Another One Bites the Dots

I expect you've seen this video by now; the teaser for Bohemian Rhapsody. It's hard to tell much from a teaser trailer, but it's a pretty good teaser.


The prominent use of Another One Bites the Dust really gets me thinking about Pac-Man, and I don't mean regular arcade Pac-Man or any of the modern iterations of the game, I mean the deeply crappy 1982 home version for what we now call the Atari 2600, but at the time usually just called the Atari.

When 2600 Pac-Man hit stores, Another One Bites the Dust had already done victory-laps on the charts two years earlier. But they'll always be smooshed together in my mind.

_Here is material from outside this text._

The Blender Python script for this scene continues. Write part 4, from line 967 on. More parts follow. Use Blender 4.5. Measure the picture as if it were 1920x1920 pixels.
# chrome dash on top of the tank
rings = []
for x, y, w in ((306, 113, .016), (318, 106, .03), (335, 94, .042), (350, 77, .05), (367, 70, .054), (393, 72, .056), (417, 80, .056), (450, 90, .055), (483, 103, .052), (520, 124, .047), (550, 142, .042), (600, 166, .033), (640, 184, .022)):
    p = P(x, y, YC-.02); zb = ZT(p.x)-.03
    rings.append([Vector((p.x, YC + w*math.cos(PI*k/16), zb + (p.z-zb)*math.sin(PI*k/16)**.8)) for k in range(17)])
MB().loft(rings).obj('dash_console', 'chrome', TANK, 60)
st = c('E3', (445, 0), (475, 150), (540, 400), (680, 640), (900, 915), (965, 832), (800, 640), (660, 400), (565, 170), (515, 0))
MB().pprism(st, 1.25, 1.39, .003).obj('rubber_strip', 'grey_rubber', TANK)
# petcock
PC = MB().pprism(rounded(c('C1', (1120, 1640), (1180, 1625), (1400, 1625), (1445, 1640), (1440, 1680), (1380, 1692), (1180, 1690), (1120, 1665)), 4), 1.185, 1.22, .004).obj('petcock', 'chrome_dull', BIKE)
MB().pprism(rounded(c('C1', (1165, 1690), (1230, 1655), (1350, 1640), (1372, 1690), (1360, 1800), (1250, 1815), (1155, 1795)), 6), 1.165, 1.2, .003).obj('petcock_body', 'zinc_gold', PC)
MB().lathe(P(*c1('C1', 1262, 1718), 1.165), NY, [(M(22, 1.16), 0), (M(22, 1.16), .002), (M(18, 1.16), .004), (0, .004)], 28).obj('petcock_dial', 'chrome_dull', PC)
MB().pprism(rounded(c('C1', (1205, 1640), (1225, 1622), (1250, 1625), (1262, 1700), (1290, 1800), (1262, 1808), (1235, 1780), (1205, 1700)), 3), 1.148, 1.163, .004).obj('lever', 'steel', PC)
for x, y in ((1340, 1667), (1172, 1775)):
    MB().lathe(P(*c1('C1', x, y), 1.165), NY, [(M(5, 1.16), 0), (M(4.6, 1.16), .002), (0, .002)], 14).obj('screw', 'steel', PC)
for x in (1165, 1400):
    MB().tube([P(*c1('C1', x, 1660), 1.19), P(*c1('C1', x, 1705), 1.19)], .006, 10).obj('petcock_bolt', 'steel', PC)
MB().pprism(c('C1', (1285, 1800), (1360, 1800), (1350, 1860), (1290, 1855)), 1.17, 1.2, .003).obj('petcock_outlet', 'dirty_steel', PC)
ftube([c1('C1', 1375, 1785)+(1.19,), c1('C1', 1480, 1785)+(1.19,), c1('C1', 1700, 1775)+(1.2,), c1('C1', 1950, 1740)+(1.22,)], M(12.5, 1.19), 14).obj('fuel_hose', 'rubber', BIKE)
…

I was living in Cumberland (Maryland) in those days, living the formative years, as they say. Mom was busy going to school, Dad was off doing Marine stuff. We went shopping regularly at a department store called Hills.

I loved Hills for exactly three reasons: they had Hot Wheels and Matchbox cars (which I adored beyond all reason), they sold previously-frozen hot pretzels from a snack bar near the checkout (mustard packets at the ready) and they always kept at least one Atari out where kids could play it. Not much different from a modern department store, but lower-tech and with a greater chance of someone wearing plaid. Including me. Old photographs prove beyond the power of my denials that I wore plaid pants as a child.

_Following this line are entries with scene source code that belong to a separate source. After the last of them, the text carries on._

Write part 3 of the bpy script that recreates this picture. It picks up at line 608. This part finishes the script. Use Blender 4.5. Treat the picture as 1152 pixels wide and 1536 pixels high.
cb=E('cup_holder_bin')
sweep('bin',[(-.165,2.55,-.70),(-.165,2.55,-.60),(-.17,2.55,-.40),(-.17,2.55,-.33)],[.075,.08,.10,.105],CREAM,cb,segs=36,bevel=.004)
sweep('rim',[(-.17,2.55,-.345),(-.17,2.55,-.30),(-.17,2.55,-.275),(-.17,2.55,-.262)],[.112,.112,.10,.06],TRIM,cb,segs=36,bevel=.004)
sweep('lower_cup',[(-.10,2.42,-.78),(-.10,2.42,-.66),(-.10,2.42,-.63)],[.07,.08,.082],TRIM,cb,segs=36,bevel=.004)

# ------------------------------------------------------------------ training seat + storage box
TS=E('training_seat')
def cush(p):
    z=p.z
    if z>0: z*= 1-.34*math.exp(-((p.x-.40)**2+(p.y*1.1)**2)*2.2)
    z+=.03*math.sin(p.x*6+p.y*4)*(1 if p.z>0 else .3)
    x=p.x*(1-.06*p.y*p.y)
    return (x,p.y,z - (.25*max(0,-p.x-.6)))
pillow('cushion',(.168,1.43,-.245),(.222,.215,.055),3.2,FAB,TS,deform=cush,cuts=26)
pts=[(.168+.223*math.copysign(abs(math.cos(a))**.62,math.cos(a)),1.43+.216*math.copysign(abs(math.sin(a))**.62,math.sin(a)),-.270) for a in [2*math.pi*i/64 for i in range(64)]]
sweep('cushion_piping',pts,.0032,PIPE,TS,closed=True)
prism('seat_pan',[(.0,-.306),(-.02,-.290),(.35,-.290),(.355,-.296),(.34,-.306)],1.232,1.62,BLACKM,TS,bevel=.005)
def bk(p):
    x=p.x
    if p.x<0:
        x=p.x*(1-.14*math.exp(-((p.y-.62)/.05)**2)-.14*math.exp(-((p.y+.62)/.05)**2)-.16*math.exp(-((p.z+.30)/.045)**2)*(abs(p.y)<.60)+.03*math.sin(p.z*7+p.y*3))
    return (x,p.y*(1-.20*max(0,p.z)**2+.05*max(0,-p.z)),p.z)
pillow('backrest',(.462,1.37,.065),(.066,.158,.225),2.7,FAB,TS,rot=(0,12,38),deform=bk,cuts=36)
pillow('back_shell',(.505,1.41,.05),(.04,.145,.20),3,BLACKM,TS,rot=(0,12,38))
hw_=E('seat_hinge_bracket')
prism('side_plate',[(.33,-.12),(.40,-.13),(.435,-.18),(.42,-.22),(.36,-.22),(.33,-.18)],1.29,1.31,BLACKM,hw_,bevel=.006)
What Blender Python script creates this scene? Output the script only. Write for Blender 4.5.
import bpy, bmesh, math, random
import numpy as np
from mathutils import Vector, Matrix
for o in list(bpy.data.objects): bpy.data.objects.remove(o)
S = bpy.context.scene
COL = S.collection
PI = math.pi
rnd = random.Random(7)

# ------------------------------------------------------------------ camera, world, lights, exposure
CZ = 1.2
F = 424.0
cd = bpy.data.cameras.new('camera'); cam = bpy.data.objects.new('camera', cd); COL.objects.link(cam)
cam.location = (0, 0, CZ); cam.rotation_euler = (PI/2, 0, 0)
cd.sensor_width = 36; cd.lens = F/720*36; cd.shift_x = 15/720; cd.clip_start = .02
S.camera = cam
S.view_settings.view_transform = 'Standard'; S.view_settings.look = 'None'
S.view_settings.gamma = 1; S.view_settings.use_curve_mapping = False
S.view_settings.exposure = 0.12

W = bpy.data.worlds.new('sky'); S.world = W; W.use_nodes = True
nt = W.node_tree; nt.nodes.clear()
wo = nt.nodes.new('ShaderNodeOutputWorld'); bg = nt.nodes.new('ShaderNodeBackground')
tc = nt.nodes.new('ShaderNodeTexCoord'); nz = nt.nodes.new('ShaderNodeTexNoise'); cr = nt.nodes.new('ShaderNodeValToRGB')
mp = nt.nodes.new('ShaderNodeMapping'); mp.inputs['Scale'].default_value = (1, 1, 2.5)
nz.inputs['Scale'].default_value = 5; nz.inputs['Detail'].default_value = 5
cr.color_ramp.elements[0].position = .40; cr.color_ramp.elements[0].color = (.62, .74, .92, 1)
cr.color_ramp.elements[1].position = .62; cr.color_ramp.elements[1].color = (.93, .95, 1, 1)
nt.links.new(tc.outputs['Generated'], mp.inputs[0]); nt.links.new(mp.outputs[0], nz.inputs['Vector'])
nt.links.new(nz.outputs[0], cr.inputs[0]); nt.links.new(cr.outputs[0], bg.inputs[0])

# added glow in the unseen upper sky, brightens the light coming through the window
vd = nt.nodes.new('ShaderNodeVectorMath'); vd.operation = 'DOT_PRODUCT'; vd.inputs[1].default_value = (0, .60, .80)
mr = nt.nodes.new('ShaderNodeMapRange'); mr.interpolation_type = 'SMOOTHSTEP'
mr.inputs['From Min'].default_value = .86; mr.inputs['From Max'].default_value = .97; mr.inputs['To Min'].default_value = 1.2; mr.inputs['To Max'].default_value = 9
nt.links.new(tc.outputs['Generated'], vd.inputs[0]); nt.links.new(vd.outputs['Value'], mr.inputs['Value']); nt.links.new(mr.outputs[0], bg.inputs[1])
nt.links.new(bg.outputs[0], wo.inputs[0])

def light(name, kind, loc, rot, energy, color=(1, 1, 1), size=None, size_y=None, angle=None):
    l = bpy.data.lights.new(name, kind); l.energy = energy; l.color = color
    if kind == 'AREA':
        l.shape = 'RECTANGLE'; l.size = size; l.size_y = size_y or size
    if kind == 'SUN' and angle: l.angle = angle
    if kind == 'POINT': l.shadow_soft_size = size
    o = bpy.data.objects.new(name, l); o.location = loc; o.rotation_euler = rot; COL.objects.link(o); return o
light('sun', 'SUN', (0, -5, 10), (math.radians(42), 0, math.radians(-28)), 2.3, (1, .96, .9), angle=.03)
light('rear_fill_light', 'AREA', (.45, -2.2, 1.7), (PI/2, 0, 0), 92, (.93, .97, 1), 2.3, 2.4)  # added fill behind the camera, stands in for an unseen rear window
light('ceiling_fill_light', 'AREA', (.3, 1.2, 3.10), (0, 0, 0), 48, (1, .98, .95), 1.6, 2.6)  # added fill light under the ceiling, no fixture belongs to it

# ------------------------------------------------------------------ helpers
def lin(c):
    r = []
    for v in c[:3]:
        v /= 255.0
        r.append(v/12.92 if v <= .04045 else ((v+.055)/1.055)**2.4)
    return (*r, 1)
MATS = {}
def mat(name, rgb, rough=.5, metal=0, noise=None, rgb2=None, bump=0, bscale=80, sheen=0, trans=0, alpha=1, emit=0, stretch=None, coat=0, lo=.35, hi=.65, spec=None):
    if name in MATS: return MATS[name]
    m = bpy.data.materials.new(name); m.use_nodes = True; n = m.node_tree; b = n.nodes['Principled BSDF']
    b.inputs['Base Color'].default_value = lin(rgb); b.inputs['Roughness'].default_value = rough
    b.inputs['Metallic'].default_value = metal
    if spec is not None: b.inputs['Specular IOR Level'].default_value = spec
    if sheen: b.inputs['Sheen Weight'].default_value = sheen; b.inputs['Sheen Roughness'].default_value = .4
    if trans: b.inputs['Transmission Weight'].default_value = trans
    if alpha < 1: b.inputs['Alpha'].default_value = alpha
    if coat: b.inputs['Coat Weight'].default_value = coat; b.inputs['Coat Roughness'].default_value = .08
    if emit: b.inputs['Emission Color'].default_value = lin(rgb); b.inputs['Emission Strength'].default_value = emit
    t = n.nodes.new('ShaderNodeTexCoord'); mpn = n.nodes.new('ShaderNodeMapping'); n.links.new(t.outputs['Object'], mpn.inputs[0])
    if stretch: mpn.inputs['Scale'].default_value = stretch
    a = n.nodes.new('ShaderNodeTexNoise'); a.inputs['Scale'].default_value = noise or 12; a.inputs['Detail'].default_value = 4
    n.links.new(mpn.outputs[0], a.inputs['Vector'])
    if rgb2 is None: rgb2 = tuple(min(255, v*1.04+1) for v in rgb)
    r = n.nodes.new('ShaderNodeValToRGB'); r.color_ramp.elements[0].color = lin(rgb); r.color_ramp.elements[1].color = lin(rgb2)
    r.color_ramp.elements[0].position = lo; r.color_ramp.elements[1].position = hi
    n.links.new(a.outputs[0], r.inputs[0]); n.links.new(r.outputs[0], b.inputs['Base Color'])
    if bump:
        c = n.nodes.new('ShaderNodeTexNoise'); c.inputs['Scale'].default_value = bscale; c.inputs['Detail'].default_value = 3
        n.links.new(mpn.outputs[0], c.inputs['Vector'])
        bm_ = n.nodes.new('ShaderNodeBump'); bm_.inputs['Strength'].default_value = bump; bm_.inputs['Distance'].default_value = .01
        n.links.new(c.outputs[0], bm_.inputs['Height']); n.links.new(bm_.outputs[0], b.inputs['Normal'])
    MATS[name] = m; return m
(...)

At no point in my childhood, teen-hood, or early adulthood was I ever in a position to play cartridge games at home; things like that were for for other kids. This never bothered me; it didn't occur to me that it should. I had Matchbox and Hot Wheels and we had television and record-players and I had no more direct contact with reality then than I do now; I was busy daydreaming. I think I was 12 or more before I even noticed the difference between the gadgets I had access to and the gadgets others had, and by then I was obsessed with reading, and reading is a pretty cheap obsession.

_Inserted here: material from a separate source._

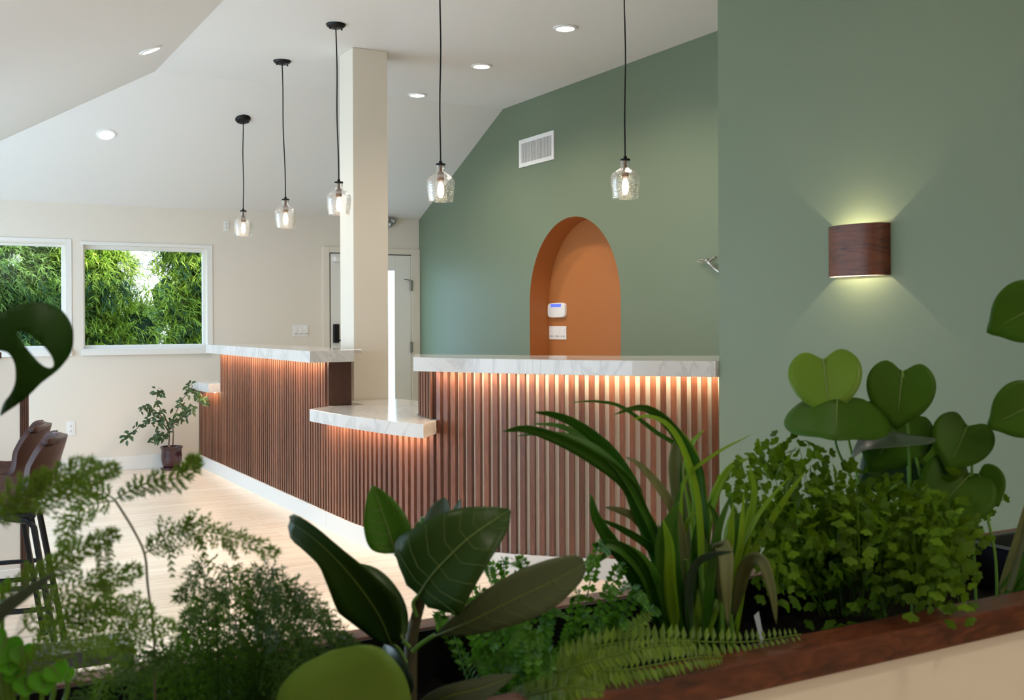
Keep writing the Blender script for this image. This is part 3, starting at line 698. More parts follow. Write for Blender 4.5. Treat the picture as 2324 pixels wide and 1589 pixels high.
# ------------------------------------------------------------------ banyan fig in the centre
t = thing('banyan_fig', P(930,1615,1.62), 'broad-leaved fig with thick veined leaves in the centre of the planter', 'plant')
stem = cr(pp([(928,1640,1.62),(930,1560,1.62),(934,1450,1.61),(950,1380,1.60),(965,1320,1.59),(985,1270,1.60)], 1.6), 20)
MB().tube(stem, [.012-.006*i/20 for i in range(21)], 10).build('stem', L_STEMB, t, smooth=True)
T = 1.6; S = T/2419
one_leaf(t, pp([(897,1256),(888,1225),(868,1165),(845,1101)], 1.58), 52*S, L_FICB, veins=True, twist=.15, fold=.25, side=True)
one_leaf(t, pp([(950,1352,1.56),(985,1300,1.54),(1060,1225,1.53),(1120,1182,1.55),(1157,1158,1.58)], T), 112*S, L_FIC, veins=True, twist=.30, fold=.16, prof='broad', n=20, wave=.04)
one_leaf(t, pp([(965,1362,1.62),(1010,1330,1.64),(1060,1290,1.67),(1095,1255,1.69)], T), 52*S, L_FICG, twist=-.7, prof='oval', veins=True, side=False)
one_leaf(t, pp([(962,1300,1.63),(985,1225,1.66),(1000,1165,1.68),(1008,1128,1.69)], T), 38*S, L_BLUE, twist=.5)
one_leaf(t, pp([(1000,1290,1.64),(1020,1215,1.67),(1036,1165,1.69),(1046,1132,1.70)], T), 20*S, L_BLUE, twist=.9)
one_leaf(t, pp([(888,1462,1.59),(862,1400,1.55),(815,1330,1.50),(762,1268,1.47),(705,1215,1.48),(658,1182,1.50)], T), 66*S, L_FIC, twist=.35, twist2=.75, prof='rub', veins=True, side=False, fold=.35, n=18)
one_leaf(t, pp([(915,1455,1.58),(880,1385,1.60),(835,1318,1.63),(790,1280,1.66)], T), 44*S, L_FIC, twist=-.6, prof='oval', veins=True, side=False, fold=.3)
one_leaf(t, pp([(985,1444,1.56),(1070,1408,1.53),(1160,1362,1.52),(1245,1322,1.53),(1326,1278,1.55)], T), 58*S, L_FICG, twist=-.45, prof='ob', veins=True, n=18, fold=.12)
one_leaf(t, pp([(925,1580,1.58),(905,1540,1.56),(885,1495,1.57),(872,1462,1.6)], T), 36*S, L_BLUE, twist=.5)
one_leaf(t, pp([(935,1640,1.5),(1000,1585,1.42),(1090,1560,1.40),(1170,1530,1.42)], T), 36*S, L_BLUE, twist=-.8, wave=.08, veins=True, side=False)
for pts in ([(935,1480),(955,1462),(988,1441)], [(922,1505),(905,1475),(888,1462)], [(930,1470),(922,1462),(915,1455)], [(945,1400),(938,1370),(950,1352)], [(960,1345),(925,1290),(897,1256)]):
    MB().tube(cr(pp(pts, 1.59), 8), .0034, 7).build('petiole', L_STEM, t, smooth=True)
# pale round leaf at the bottom edge
t = thing('rounded_leaf_plant', P(640,1700,1.3), 'plant with one big pale green rounded leaf at the bottom edge', 'plant')
PROF['round'] = lambda u: max(0,1-(2*u-1)**2)**.5
one_leaf(t, pp([(800,1800,1.36),(795,1700,1.33),(780,1600,1.30),(765,1530,1.29),(752,1476,1.30)], 1.3), 152*1.3/2419, leafmat('pale_round_leaf', (.12,.23,.03,1), .45, .3, .15), prof='round', fold=.12, n=20, k=9, twist=.1)
MB().tube(cr([P(800,1800,1.36),P(760,1850,1.40),P(700,1950,1.42)], 8), .003, 7).build('petiole', L_STEM, t, smooth=True)

# ------------------------------------------------------------------ split leaf at the left edge
t = thing('monstera_plant', P(-60,1850,1.25), 'perforated dark split leaf reaching in from the left edge', 'plant')
tm = 1.2
outl = [(-130,735),(-100,705),(-60,690),(-25,702),(0,712),(30,698),(75,687),(105,689),(140,705),(160,733),(166,760),(161,800),(133,838),(95,868),(70,893),(40,918),(14,935),(0,943),(8,915),(24,893),(34,868),(35,838),(30,818),(18,801),(0,796),(-20,795),(-35,830),(-60,900),(-95,930),(-120,905),(-110,860),(-150,850),(-165,800)]
hole = [(37,753),(50,752),(70,762),(95,782),(115,806),(122,825),(118,834),(108,835),(92,826),(75,808),(55,783),(42,765)]
bm = bmesh.new(); es = []
def dep(x, y): return tm - .00045*(x+60)*.35 + .0000022*((x-10)**2 + (y-800)**2)
for lp in (outl, hole):
    q = cr([V((x,y,0)) for x, y in lp] + [V((lp[0][0], lp[0][1], 0))], len(lp)*3)[:-1]
    vs = [bm.verts.new(v) for v in q]
    es += [bm.edges.new((vs[i], vs[(i+1) % len(vs)])) for i in range(len(vs))]
bmesh.ops.triangle_fill(bm, edges=es, use_beauty=True)
for i in range(16):
    for axis in ((1,0,0),(0,1,0)):
        co = V((-160+i*22, 690+i*17, 0)); bmesh.ops.bisect_plane(bm, geom=bm.verts[:]+bm.edges[:]+bm.faces[:], plane_co=co, plane_no=axis)
m = MB(); bm.verts.index_update(); m.add([P(v.co.x, v.co.y, dep(v.co.x, v.co.y)) for v in bm.verts], [tuple(v.index for v in f.verts) for f in bm.faces]); bm.free()
m.build('leaf', L_MONS, t, smooth=True, sharp=80, solid=.0008)
MB().tube(cr([P(-60,1850,1.25),P(-70,1560,1.24),P(-90,1200,1.22),P(-70,900,1.2),P(-45,800,1.2)], 16), .004, 8).build('petiole', L_STEM, t, smooth=True)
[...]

But man, I loved going to Hills and playing Atari. I remember some deeply awful games. Empire Strikes Back was one I must've played a hundred times there; Mom would just leave me to the Atari while she did her shopping, presaging a basic parenting technique that would define my and all subsequent generations.

Pac-Man though ... that was an event. The normal Atari display got moved away from the long wall and placed on a big end-cap display with tons of Pac Regalia. There was sometimes a line. A frickin' line to witness the butchery of this beloved arcade game, reduced to sluggish boxes colliding with other boxes making a dull bump-bump-bump noise while the player wrestled with the world's least cooperative alternative to a joystick. Every ounce of charm from arcade Pac-Man had been extracted with a rusty bandsaw, the resulting gore sprayed in the eyes of eager children.

And for whatever reason (to show off the bass, I suppose), the nearby wall of stereo equipment was thumping out Another One Bites the Dust on an endless loop. This was true for several visits in a row, and the resulting association is a bit like that scene in A Clockwork Orange where Beethoven is tainted for all time. Part of me doesn't understand why no one in this trailer is playing Pac-Man.

I hasten to point out: it didn't feel like childhood trauma. It felt like getting to play Pac-Man without any need for precious quarters, followed by disappointment I couldn't fully process, followed by having a song stuck in my head for weeks, the loud singing of which concerned my mother for reasons I didn't understand.

I just thought it was nonsense words. I mean, we were poor but we could usually afford a previously-frozen soft pretzel. Nobody I knew bit dust for real. It just sounded really fun and was easy to sing and made higher-quality thumping noises than department-store Pac-Man.


They didn't look this good. Clipart pretzels are better pretzels.